The first question I asked myself when faced with reviewing the new album from Carla Bruni was how to tackle reviewing a body of work sung predominantly in French when I don’t know speak the language, I have this issue though whenever I find myself listening to anything that goes beyond my language barriers. I might be getting the melody but am I getting the message and sentiments involved.

Then of course I find myself looking at Carla Bruni the public figure, a woman who has in no uncertain courted some levels of controversy during her life, a former model and now the wife of the French premier Nicolas Sarkozy who is no shrinking violet himself. Bruni’s musical career began in the late nineties and this is her third album entitled Comme si de rien etait (As If Nothing Happened).
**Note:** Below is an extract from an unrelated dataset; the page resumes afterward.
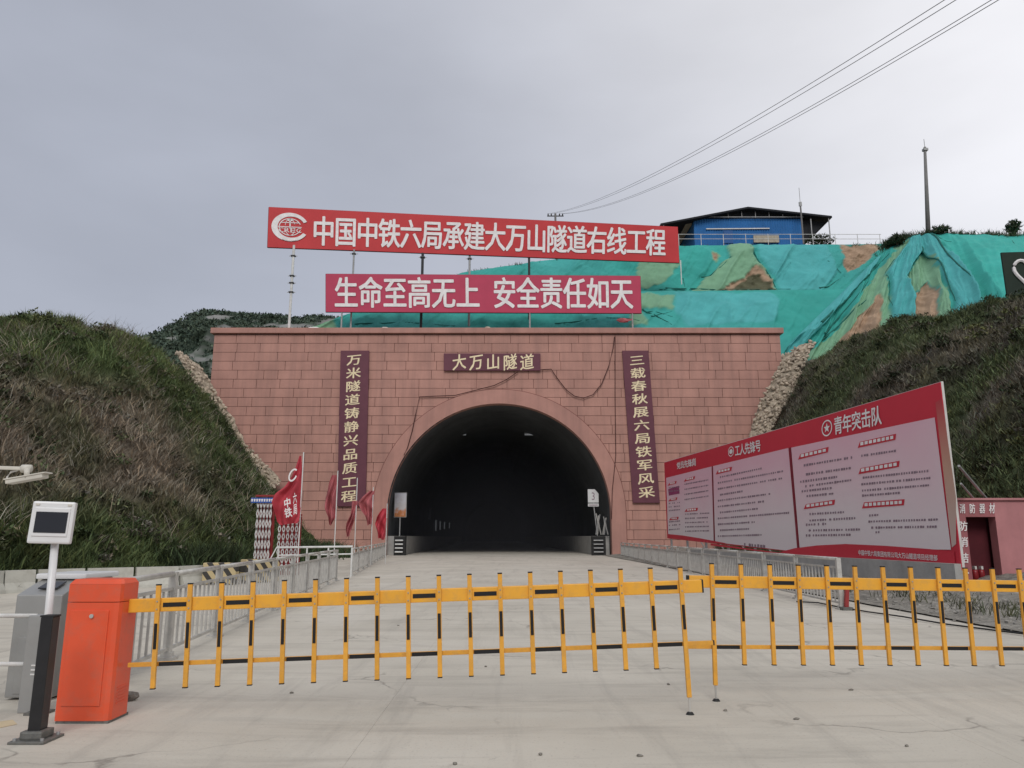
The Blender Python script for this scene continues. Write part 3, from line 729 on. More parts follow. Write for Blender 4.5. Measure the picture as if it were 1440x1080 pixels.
def net(name, label, bot, top, n, m, amp, fold, seed, patches=(), skew=0.0, seams=(), tops=None, bots=None):
    """one hillside bank under dust net; sheets, bleached lengths and torn spots are surveyed as outlines"""
    def pl3(ps, kn):
        if kn is None: return polyl(ps, n)
        P3 = np.array([tuple(P(*p)) for p in ps]); s_ = np.linspace(0, 1, n); return np.stack([np.interp(s_, kn, P3[:, i]) for i in range(3)], 1)
    B, T = pl3(bot, bots), pl3(top, tops)
    t = np.linspace(0, 1, m)[:, None]; s = np.linspace(0, 1, n)[None, :]
    X = B[None, :, 0] * (1 - t) + T[None, :, 0] * t; Y = B[None, :, 1] * (1 - t) + T[None, :, 1] * t; Z = B[None, :, 2] * (1 - t) + T[None, :, 2] * t
    dz, dy = (Z - H), Y
    fw = dy * CS + dz * SN; upc = -dy * SN + dz * CS
    U = 720 + FPX * X / fw; V = 540 - FPX * upc / fw
    xs_ = X + skew * (Z - 20)
    edge = np.sin(np.clip(t, 0, 1) * np.pi) ** 0.4
    d = (fbm(X * 0.22, Z * 0.3, seed, 4) - 0.5) * 2 * amp
    sc_ = s * (X.max() - X.min())
    rid = 1 - np.abs(2 * fbm(sc_ * 0.35 + 0.3 * t, t * 0.9 + 3, seed + 5, 2) - 1)
    d = d + (rid ** 4) * fold
    rid2 = 1 - np.abs(2 * fbm(sc_ * 1.1 + 7, t * 1.8, seed + 9, 3) - 1)
    d = d + rid2 ** 7 * fold * 0.28 + (fbm(X * 1.6, Z * 1.6, seed + 13, 3) - 0.5) * 0.22
    c = TEAL * (0.86 + 0.3 * fbm(xs_ * 0.5, Z * 0.4, seed + 23, 4)[..., None])
    bl = smooth01((fbm(xs_ * 0.12 + 11, Z * 0.12, seed + 20, 4) - 0.45) * 3)[..., None] * 0.5
    c = c * (1 - bl) + BLUT * bl
    dU = (fbm(X * 0.9, Z * 0.9, seed + 30, 4) - 0.5) * 14; dV = (fbm(X * 0.9 + 40, Z * 0.9, seed + 31, 4) - 0.5) * 12
    for (kind, poly, lift) in patches:
        k_ = 0.35 if kind in 'tb' else 1.0
        w = blur(inpoly(U + dU * k_, V + dV * k_, poly).astype(float), 1)
        tex = (0.70 + 0.6 * fbm(X * 1.8, Z * 1.8, seed + 41, 5)[..., None])
        if kind == 's': cc = SOIL * tex
        elif kind == 'd': cc = np.array([0.10, 0.10, 0.06]) * tex
        elif kind == 'b': cc = BLUT * (0.9 + 0.2 * tex)
        elif kind == 't': cc = TEAL * (0.9 + 0.25 * tex)
        else: cc = FADE * (0.8 + 0.3 * tex)
        d = d + blur(w, 2) * lift
        if kind == 's': d = d + w * (fbm(X * 2.2, Z * 2.2, seed + 44, 4) - 0.5) * 0.7
        c = c * (1 - w[..., None]) + cc * w[..., None]
    Y = Y - d * (0.25 + 0.75 * edge); Z = Z + d * 0.2 * edge
    o = tag(grid_object(name, X, Y, Z, M['net'], c), label, kind='structure')
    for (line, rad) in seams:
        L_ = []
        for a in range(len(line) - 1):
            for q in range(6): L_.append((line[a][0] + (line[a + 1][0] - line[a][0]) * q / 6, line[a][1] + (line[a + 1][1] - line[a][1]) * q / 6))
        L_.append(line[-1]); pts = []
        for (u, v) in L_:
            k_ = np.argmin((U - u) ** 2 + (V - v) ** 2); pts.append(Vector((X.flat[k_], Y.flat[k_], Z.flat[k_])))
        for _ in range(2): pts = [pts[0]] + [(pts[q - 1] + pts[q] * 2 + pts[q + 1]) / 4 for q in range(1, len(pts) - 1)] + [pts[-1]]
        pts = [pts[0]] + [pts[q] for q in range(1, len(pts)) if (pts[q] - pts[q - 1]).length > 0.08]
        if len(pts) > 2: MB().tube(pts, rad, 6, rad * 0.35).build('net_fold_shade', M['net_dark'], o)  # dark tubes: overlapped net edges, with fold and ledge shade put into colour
    return o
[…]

A total of fourteen tracks which according to translation focus on the themes of passing time and the disappearance of youth (Bruni is 40, hardly ancient but maybe she’s having some kind of crisis). Vocally she adheres to certain cliched expectations of delivery in the French language, whether you speak the language or not there is something about songs sung in French with it’s seductive structures that is often strangely familiar, the tones are often breathy and surrounded in light acoustic shading which actually makes for pleasing listening. Her cover of ‘You Belong To Me’ (popularised most recently by Bob Dylan) is a picture of restraint and is an expected high point of the album for me. Elsewhere the music drifts in to playful territory with it’s hinted pianos and then a gentle slide into folk territory (on Je Suis Une Enfant and l’antilope respectively).

As a whole I was surprised at how well I got on with this album. Even without a direct translation it’s a body of work that works well in a downtempo chillout fashion (I’m not sure that was the intended market but for me that’s where it lands). Have a listen for yourself and you might find yourself pleasantly surprised.